Temas recentes continuam ressaltando a imperfeição desse sistema atualmente, como o episódio da espionagem estadunidense revelada pelo ex-agente da Agência Central da Inteligência (CIA) norte-americana, assentado na “violação do Pacto de Direitos Civis e Políticos, em seu artigo 17, que garante o direito à privacidade (inclusive eletrônica)”, diz o ministro, que também dá como exemplo o recurso a aviões não tripulados (drones) para o combate ao terrorismo pelos Estados Unidos, mas que produzem efeitos devastadores contra os civis. São reflexos do unilateralismo anterior.
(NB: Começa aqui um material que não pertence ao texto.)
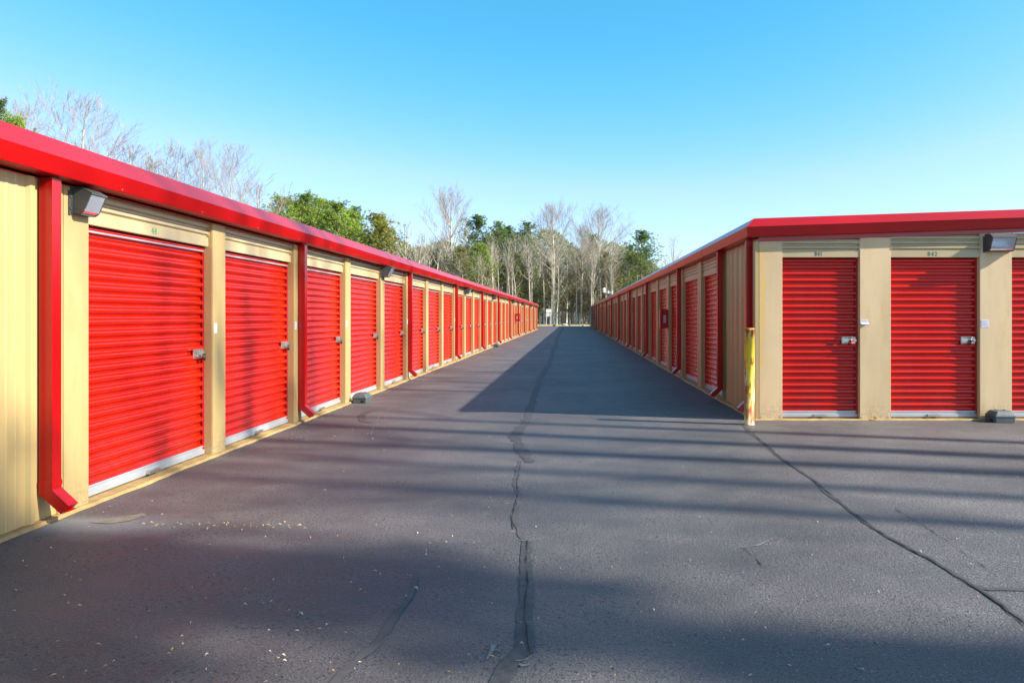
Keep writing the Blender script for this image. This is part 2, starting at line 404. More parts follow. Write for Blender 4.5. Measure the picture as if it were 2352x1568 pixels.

Sobre o papel do Brasil, outros temas tratados foram a expansão da cooperação internacional, através do estabelecimento da Agência Brasileira de Cooperação e Desenvolvimento (ABCD), proposta pela presidenta Dilma para adicionar o “desenvolvimento” à equação já existente; o uso dos recursos dos royalties do petróleo do pré-sal para a educação e, entretanto, a manutenção do compromisso com uma matriz energética limpa (de hidrelétricas e biocombustíveis) e a questão do asilo a Snowden, cujo caso Patriota referiu à Cúpula do Mercosul, na semana passada, em que o Brasil se pronunciou de forma condenatória contra os EUA também pela sua perseguição.

Participação da sociedade civil

Também se lançou o desafio de maior participação da sociedade civil na formulação da política externa brasileira, que Patriota exemplificou com experiências positivas, como a realização da conferência internacional Rio+20, com comissões em diferentes setores da sociedade em diálogo com o governo para a organização e formulação do evento.

(Foto: Ricardo Alemão Abreu, secretário de Relações Internacionais do PCdoB e membro do GRRI, lendo a carta do grupo dirigida ao ministro).

“A experiência nos encoraja a buscar uma fórmula de coordenação, consulta e diálogo que possa ocorrer em intervalos regulares”, com uma interação mais direta, disse Patriota. “Os entendimentos para a criação de um foro já estão bastante avançados com a presidenta Dilma, e a proposta deve ser posta em prática antes do fim do ano, num mundo em que o Brasil tem cada vez mais a dizer”, ressaltou.

Além disso, há o grande desafio da governança global, apesar da crescente multipolaridade e descongelamento, disse o ministro, “mas não há ainda no horizonte uma solução para a reforma do Conselho de Segurança da ONU, para o qual queremos mobilizar a sociedade”. A agenda da reforma é encabeçada por diversos países emergentes, principalmente o Brasil, que se veem cada vez menos representados por um sistema internacional institucionalizado em torno da antiga “ordem internacional”.

No final do evento, representantes do Grupo de Reflexão sobre Relações Internacionais entregaram ao ministro uma carta do grupo, em que se propõe a constituição de um mecanismo institucional direto de participação civil, consultivo e deliberativo, sobre a formulação da política externa brasileira, com base nas formulações já previstas na Constituição Federal, para maior legitimidade e afinidade com a sociedade. A carta, segundo o grupo, “reflete o acúmulo de debates do GRRI”.